» Exercise brief: Search the material below for the word "follow". Copy every line that has it.

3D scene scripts

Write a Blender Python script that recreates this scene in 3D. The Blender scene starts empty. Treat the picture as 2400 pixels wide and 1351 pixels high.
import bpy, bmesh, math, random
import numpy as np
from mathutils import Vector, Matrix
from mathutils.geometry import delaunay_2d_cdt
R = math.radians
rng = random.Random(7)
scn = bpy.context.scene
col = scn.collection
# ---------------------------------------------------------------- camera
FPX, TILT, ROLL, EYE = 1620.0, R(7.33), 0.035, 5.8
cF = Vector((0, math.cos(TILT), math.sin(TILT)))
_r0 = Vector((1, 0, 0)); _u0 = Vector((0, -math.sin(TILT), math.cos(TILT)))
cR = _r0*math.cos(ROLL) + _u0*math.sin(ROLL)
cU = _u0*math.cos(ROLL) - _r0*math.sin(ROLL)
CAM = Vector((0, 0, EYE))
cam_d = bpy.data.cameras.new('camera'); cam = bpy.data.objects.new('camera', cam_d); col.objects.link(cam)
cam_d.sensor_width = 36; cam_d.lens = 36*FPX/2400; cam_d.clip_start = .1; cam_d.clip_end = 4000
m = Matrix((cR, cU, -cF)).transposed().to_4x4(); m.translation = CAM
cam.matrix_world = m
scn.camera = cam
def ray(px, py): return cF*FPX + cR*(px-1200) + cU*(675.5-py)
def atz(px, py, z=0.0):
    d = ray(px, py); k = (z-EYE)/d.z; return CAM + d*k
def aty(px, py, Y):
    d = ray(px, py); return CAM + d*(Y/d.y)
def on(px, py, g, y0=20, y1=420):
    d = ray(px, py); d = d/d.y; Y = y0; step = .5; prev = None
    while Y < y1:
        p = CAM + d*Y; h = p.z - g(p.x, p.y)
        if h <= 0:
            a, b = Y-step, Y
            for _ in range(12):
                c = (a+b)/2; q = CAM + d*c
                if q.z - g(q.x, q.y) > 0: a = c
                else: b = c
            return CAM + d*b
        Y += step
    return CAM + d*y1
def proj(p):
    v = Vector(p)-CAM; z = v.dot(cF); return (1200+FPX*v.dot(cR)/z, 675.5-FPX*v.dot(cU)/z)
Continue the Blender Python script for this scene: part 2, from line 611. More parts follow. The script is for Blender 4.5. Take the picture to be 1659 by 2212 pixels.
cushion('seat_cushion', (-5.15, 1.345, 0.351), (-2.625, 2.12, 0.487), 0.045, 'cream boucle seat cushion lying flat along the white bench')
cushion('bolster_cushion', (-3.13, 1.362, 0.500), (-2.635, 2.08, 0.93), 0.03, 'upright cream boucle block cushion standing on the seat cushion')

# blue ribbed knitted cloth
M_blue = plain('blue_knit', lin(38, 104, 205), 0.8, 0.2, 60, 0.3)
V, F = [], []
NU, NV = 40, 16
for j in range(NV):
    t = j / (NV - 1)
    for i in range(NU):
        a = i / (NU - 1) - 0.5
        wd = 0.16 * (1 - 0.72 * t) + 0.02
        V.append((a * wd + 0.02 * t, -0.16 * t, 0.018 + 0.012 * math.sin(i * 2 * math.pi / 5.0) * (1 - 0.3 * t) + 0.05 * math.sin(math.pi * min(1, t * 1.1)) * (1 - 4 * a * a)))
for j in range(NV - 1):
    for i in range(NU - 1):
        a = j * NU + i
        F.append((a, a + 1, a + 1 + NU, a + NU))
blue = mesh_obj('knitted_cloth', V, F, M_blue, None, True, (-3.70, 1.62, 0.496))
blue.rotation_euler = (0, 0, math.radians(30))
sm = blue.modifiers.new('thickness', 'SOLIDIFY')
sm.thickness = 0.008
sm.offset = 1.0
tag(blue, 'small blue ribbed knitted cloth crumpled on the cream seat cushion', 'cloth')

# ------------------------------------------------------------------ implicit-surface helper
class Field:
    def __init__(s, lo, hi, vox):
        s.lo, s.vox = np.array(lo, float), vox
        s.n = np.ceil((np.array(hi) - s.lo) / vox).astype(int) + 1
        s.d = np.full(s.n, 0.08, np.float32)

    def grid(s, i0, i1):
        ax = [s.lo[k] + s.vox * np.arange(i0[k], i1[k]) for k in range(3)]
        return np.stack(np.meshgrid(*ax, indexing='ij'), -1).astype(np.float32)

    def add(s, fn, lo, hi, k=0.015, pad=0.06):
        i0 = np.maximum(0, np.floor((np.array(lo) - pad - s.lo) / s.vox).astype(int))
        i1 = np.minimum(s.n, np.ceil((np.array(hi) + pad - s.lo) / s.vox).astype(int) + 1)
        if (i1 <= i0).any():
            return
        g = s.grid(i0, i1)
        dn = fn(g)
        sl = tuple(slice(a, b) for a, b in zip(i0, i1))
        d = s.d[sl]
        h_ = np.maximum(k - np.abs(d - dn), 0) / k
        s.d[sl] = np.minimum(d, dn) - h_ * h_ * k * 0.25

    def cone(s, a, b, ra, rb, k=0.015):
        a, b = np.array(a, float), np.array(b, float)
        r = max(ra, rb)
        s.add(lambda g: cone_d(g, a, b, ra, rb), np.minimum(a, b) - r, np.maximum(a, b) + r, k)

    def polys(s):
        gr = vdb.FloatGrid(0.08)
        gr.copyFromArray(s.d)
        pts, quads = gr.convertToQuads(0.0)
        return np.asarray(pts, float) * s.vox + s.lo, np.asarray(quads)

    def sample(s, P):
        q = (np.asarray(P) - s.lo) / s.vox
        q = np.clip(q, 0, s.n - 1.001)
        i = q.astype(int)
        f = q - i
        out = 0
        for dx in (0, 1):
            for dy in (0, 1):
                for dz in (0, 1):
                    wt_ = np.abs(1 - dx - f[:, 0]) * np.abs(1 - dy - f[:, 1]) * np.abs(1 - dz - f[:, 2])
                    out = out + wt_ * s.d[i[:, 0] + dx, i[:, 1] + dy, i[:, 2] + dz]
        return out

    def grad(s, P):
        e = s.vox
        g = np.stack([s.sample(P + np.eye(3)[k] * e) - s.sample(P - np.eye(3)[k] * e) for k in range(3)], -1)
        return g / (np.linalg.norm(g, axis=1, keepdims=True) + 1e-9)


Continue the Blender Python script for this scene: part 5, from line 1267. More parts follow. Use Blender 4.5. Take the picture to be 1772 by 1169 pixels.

» Completed task:
Continue the Blender Python script for this scene: part 2, from line 611. More parts follow. The script is for Blender 4.5. Take the picture to be 1659 by 2212 pixels.
Continue the Blender Python script for this scene: part 5, from line 1267. More parts follow. Use Blender 4.5. Take the picture to be 1772 by 1169 pixels.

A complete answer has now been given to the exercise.